I didn't understand half of what you said in Navy talk (remember, I was a landlubber). But if you say so, I am ready to go with it.

Rocket said...

We've heard this argument before in the 70's and 80's but at that time it was against the "Yellow Peril" from Japan with Japanese car smashing in the heartland et al. If my memory recalls correctly they did not call in their loans in spite of nervous warnings from economists and lead stories on the news.

http://www.heritage.org/Research/labor/asb44.cfm

This time are you telling us that we are in danger from another "Yellow Peril" this time from China or even a "Turbaned peril" for fear of loans being called back sometime in the distant future.

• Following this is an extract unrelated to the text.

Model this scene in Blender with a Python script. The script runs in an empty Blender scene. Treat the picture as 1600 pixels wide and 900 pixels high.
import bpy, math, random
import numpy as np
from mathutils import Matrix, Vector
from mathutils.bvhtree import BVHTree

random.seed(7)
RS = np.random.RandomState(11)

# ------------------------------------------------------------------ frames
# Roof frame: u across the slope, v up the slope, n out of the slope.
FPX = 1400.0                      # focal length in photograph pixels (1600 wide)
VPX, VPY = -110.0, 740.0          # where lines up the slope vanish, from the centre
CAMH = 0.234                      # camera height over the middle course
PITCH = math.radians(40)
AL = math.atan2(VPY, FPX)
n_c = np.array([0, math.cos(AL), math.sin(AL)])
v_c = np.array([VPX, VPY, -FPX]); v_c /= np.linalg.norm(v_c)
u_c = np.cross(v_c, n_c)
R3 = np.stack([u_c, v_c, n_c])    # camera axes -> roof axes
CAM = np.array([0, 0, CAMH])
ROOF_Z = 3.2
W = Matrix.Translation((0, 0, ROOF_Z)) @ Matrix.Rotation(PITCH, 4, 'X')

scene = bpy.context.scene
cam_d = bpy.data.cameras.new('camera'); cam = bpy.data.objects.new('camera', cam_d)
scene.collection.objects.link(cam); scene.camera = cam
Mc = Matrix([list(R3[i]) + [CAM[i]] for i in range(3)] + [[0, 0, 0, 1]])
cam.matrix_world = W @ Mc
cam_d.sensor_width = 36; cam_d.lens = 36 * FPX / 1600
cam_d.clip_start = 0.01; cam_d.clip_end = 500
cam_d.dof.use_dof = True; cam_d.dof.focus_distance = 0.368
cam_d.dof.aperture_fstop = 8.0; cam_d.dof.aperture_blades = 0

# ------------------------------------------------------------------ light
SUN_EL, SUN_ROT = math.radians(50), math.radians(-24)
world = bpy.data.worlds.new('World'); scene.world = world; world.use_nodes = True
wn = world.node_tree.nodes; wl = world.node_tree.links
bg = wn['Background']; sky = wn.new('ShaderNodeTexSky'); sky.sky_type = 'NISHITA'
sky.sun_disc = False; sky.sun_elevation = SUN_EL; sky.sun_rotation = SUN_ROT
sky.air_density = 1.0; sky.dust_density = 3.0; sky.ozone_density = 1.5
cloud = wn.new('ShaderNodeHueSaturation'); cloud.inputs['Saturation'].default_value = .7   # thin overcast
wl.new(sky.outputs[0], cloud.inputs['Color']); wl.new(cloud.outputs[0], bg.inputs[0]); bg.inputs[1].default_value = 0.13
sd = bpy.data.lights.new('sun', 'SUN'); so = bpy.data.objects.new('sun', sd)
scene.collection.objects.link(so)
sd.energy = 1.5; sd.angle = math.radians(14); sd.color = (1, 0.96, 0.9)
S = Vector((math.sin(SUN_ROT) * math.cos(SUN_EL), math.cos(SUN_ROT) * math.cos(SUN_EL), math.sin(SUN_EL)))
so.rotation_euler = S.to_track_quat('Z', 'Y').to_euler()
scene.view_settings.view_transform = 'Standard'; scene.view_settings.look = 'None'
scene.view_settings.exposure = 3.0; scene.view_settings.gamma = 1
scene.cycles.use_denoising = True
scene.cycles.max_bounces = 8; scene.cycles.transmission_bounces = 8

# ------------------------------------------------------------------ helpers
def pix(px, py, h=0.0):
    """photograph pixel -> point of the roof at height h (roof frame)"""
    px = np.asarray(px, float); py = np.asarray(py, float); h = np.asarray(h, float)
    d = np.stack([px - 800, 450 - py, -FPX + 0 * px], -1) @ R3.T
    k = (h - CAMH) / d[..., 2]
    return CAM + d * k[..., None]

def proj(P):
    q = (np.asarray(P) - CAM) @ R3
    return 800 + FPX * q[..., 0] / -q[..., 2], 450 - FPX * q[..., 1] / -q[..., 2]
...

"Well, it's only a matter of time. When we get so far into these people, they are going to call these loans in. Mark it down. Meanwhile, they will own a significant amount of our financial infrastructure and control nearly all of the means of production, all because we export our factory jobs overseas."

A bit pessimist no?

If you're worried about losing manufacturing jobs, worry no more. They're already lost. Last trip to the US I spent about $500 (so much less with my euros) on clothes (no designer brands for me) and nothing even came close to even being "Crafted with pride in the USA"

Comparison wide may I inform you that American pension funds own about 50% of the CAC40 equities.

It works both ways.

Let the market control.

PS - I marked it down.

LASunsett said...

Rocket,

//We've heard this argument before in the 70's and 80's but at that time it was against the "Yellow Peril" from Japan with Japanese car smashing in the heartland et al. If my memory recalls correctly they did not call in their loans in spite of nervous warnings from economists and lead stories on the news.//

Two points:

1. It's not about those from Asia owning stock or loaning money to American firms. It has nothing to do with that, but it has everything to do with an Asian nation that is in the midst of an arms build-up, with a bellicose attitude against the US. I do not recall Japan having either quality in the time frame you mention, as well as today.

2. The crux of the post is not intended ton be critical of foreign investment. As you say, the market should be the deciding factor. It is intended to point out that there would be less need for foreign investments in the form of corporate bailouts, such as this, if Americans would not spend so damned much. This includes individual citizens as well as government. There comes a time, when one simply must learn to live within their means.